I was pleased to see transhumanism featured so prominently, even despite the author’s rather disparaging tone. However, I would like to call attention to two factual errors in the article. First, FM-2030 is not dead in any meaningful sense; he is simply incapacitated while in cryonic suspension. One might say he is temporarily dead.

Secondly, transhumanism is not a religion. There are no deities or holy texts, and there is nothing that cannot be backed up by modern science, to say nothing of future science. It is simply a logical extension of the trends we see today — more technology, longer lifespans and the like.

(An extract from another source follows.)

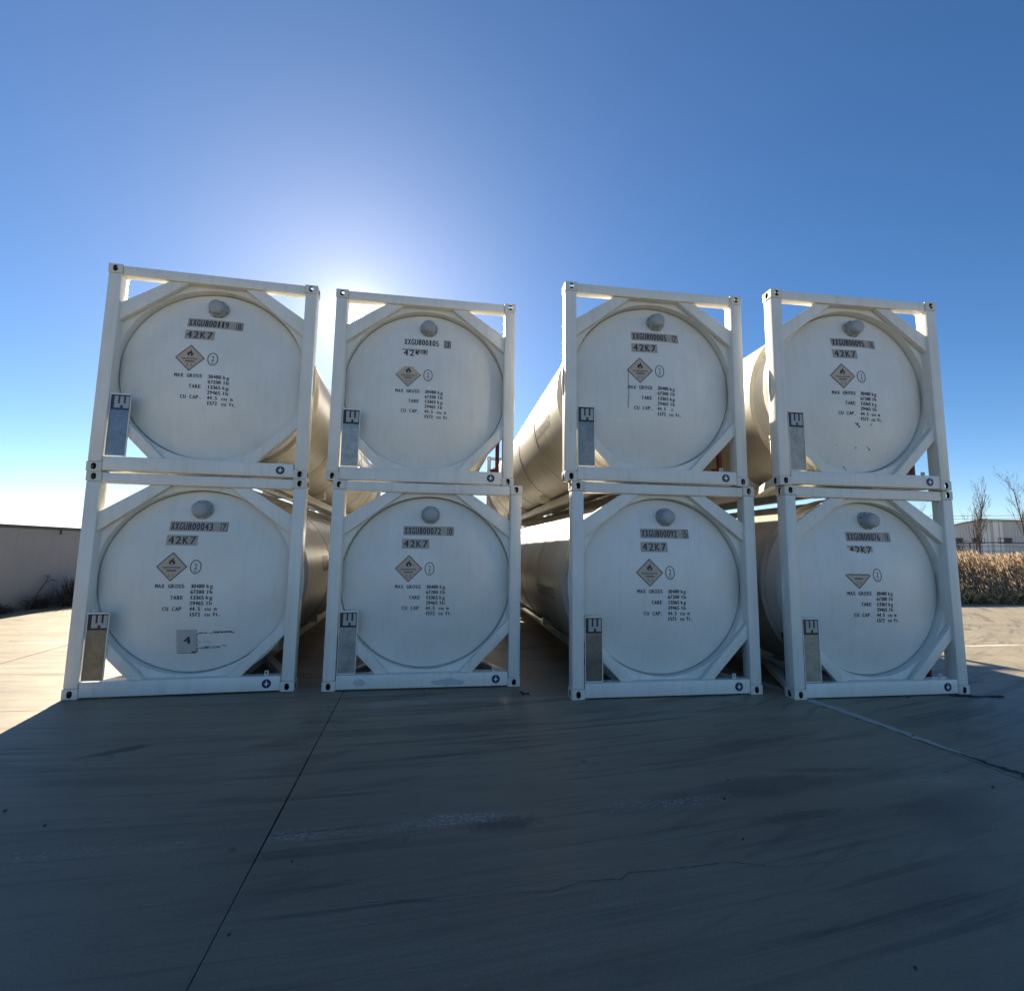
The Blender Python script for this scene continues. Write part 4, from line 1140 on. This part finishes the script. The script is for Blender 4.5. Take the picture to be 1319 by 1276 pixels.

Jim Wisniewski Agawam, Massachusetts

 

DEAR EDITOR:

Why am I not surprised to learn that a group of people with aspirations to live forever is centered in Southern California and, more specifically, in the western part of Los Angeles? Too bad there is not yet a cure for feeble-mindedness, shallowness and frivolity, to my view far more pressing issues than longevity or immortality. After all, who wants to be an immortal moron?

Brigide Anaya Los Angeles

 

Hip-Hopping in Place

DEAR EDITOR:

Ernest Hardy’s “Same Old, Same Old” [January 26–February 1] is right on target in its assessment of today’s black-white movie trend. Even though blacks star in and provide the soundtrack to today’s movies, they are nonetheless marginalized in the very films in which they headline with whites. Black portrayals are stuck in old-school formulas put to a hip-hop beat. As Hardy puts it, “In the end, it says that the comfort zones of white folk must be maintained at all costs.” We are still waiting for the universal, colorblind film. Thanks to Hardy for calling a spade a spade, and thanks to the L.A. Weekly for publishing his essay.

—Peggy Toy-McAllister

Los Angeles

 

DEAR EDITOR:

Ernest Hardy’s article “Same Old, Same Old” articulates so many of the frustrations I’ve felt with how many films of late have dealt (or rather, not dealt) with the issue of race. What is particularly disturbing about many of the films mentioned in Hardy’s article is that they are presented within a liberal political framework. The boldface, 72-point headline proclaims interracial unity, but the fine print points out that the cost of this .unity is a silent acceptance by black people of a white-hegemonic cultural standard.

The scariest part of all of this, to me anyway, is that it is very easy to believe that the artists who produce such works are well-intended. I would hate to think this is the best that we can expect from the film community by way of dealing with race.